I'm 13 days out and it comes and goes that I am getting married in just under 2 weeks. Right now it seems like an eternity so I'm fine, but I'm sure in the next hour or so it will hit again and I get butterflies and freak out, then I'm calm again. I just want the day to be here!
I made my appointment on Friday to meet with the venue this coming Friday to finalize numbers and details. After I hung up the phone, it became very real. I shook for a second, took a few deep breaths and realized all was fine. I'm excited to get married, I keep getting freaked out thinking I'm forgetting something. The feeling I've had recently is the same feeling that you get when you're traveling and have the "I forgot to pack something" feeling.

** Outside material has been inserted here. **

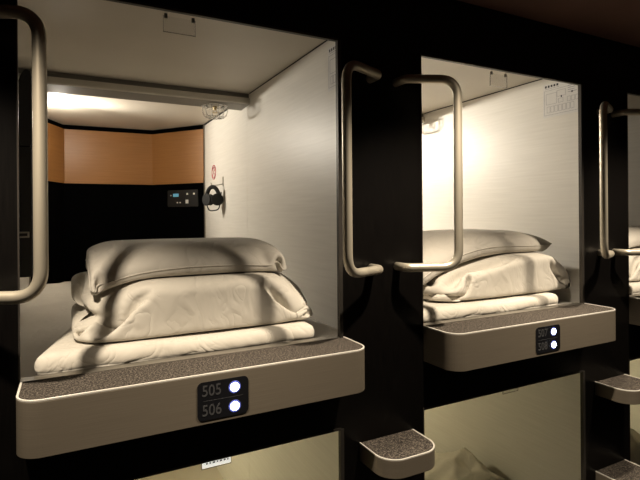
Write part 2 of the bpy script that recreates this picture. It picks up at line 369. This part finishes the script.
# ------------------------------------------------------------------ soft bedding: small cloth solver
def bag(a, b, nx, ny, press, bounds, steps, seed, squeeze=None, skew=0, grav=2.0, bend=.25, th0=.02, ztop=None, field=None, load=0, it_n=8, rc=.0):
    """two cloth layers (rest size a x b) joined along the rim, inflated and squeezed into bounds=(x0,x1,y0,y1,z0)"""
    rs = np.random.RandomState(seed)
    x0, x1, y0, y1, z0 = bounds
    cx, cy = (x0+x1)/2, (y0+y1)/2
    gx, gy = np.meshgrid(np.linspace(-a/2, a/2, nx), np.linspace(-b/2, b/2, ny), indexing='ij')
    T_ = np.arange(nx*ny).reshape(nx, ny); B_ = T_.copy(); cnt = nx*ny
    for i in range(1, nx-1):
        for j in range(1, ny-1): B_[i, j] = cnt; cnt += 1
    X = np.zeros((cnt, 3))
    for idx, s in ((B_, -1), (T_, 1)):
        prof = np.minimum(1, np.minimum(a/2-abs(gx), b/2-abs(gy))/(.12*b))
        X[idx.ravel(), 0] = (gx+cx).ravel(); X[idx.ravel(), 1] = (gy+cy).ravel()
        X[idx.ravel(), 2] = (z0+.05+s*th0*prof).ravel()
    X[:, 2] += rs.randn(cnt)*.0015
    groups = []
    dxl, dyl = a/(nx-1), b/(ny-1)
    def add(I, J, rest, k):
        I = I.ravel(); J = J.ravel(); ok = I != J
        if ok.any(): groups.append((I[ok], J[ok], rest, k))
    for L in (T_, B_):
        for p in (0, 1):
            add(L[p:-1:2, :], L[p+1::2, :], dxl, 1.0); add(L[:, p:-1:2], L[:, p+1::2], dyl, 1.0)
            d = math.hypot(dxl, dyl)
            add(L[p:-1:2, :-1], L[p+1::2, 1:], d, .35); add(L[p:-1:2, 1:], L[p+1::2, :-1], d, .35)
        for q in range(4):
            s = [i for i in range(nx-2) if i % 4 == q]
            if s: add(L[s, :], L[[i+2 for i in s], :], 2*dxl, bend)
            s = [j for j in range(ny-2) if j % 4 == q]
            if s: add(L[:, s], L[:, [j+2 for j in s]], 2*dyl, bend)
    F = []
    for L, flip in ((T_, False), (B_, True)):
        q = np.stack([L[:-1, :-1], L[1:, :-1], L[1:, 1:], L[:-1, 1:]], -1).reshape(-1, 4)
        F.append(q[:, ::-1] if flip else q)
    F = np.concatenate(F)
    V = np.zeros_like(X); dt = 1/90; vt = press
    ph = rs.rand(6)*6.28
    def lump(Q): return (np.sin(Q[:, 0]*17+ph[0]+2*np.sin(Q[:, 1]*9+ph[1]))+np.sin(Q[:, 1]*15+ph[2]+2*np.sin(Q[:, 0]*8+ph[3])))*.5
    for st in range(steps):
        f = min(1, st/(steps*.55))
        A = np.cross(X[F[:, 2]]-X[F[:, 0]], X[F[:, 3]]-X[F[:, 1]])*.5
        n = np.zeros_like(X)
        for c in range(4): np.add.at(n, F[:, c], A*.25)
        vol = abs((A*X[F[:, 0]]).sum()/3)
        pr = 160*max(0, vt-vol)/vt*min(1, .15+f)
        V += dt*(pr*n/(dxl*dyl)); V[:, 2] -= dt*grav
        if load: V[:, 2] -= dt*load*(1+lump(X))*(X[:, 2] > z0+.03)
        V *= .965
        Q = X+V*dt
        for it in range(it_n):
            for I, J, r, kk in groups:
                d = Q[J]-Q[I]; l = np.linalg.norm(d, axis=1, keepdims=True)+1e-9
                c = d*((l-r)/l*.5*kk)
                if kk < .3: c *= (l < r*.97)
                Q[I] += c; Q[J] -= c
            xa = cx-a/2-.02 + (x0-(cx-a/2-.02))*f; xb = cx+a/2+.02 + (x1-(cx+a/2+.02))*f
            ya = cy-b/2-.02 + (y0-(cy-b/2-.02))*f; yb = cy+b/2+.02 + (y1-(cy+b/2+.02))*f
            Q[:, 0] = np.clip(Q[:, 0], xa, xb); Q[:, 1] = np.clip(Q[:, 1], ya, yb)
            if rc:
                ux = np.clip(Q[:, 0], xa+rc, xb-rc); uy = np.clip(Q[:, 1], ya+rc, yb-rc)
                ex, ey = Q[:, 0]-ux, Q[:, 1]-uy; ll = np.hypot(ex, ey)+1e-9; k2 = np.minimum(1, rc/ll)
                Q[:, 0] = ux+ex*k2; Q[:, 1] = uy+ey*k2
            fl = z0 if field is None else field(Q[:, 0], Q[:, 1])
            lo = Q[:, 2] < fl
            Q[lo, 2] = z0 if field is None else fl[lo]; Q[lo, :2] = Q[lo, :2]*.3 + X[lo, :2]*.7
            if ztop is not None:
                zt = z0+.2+(ztop-z0-.2)*f; Q[:, 2] = np.minimum(Q[:, 2], zt)
        V = (Q-X)/dt; X = Q
    return X, F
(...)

All I need to do is type up my schedule for the day, send the list of who needs to be in what photo to the photographer, give the place cards and list to the calligrapher and give final numbers to the favor person, cake baker, venue and florist.
Thursday I have my final dress fitting and will most likely take the dress home with me. I'm nervous about that because I've been losing weight without really trying. My dress was comfortably snug around the top (it's strapless) last week at my fitting, but I'm worried I'll lose too much and it'll be falling all day. I guess having little things like that to worry about are better than having a ton of things not done and freaking out that it won't get done in time.
I can't believe that tomorrow we will be in our wedding month!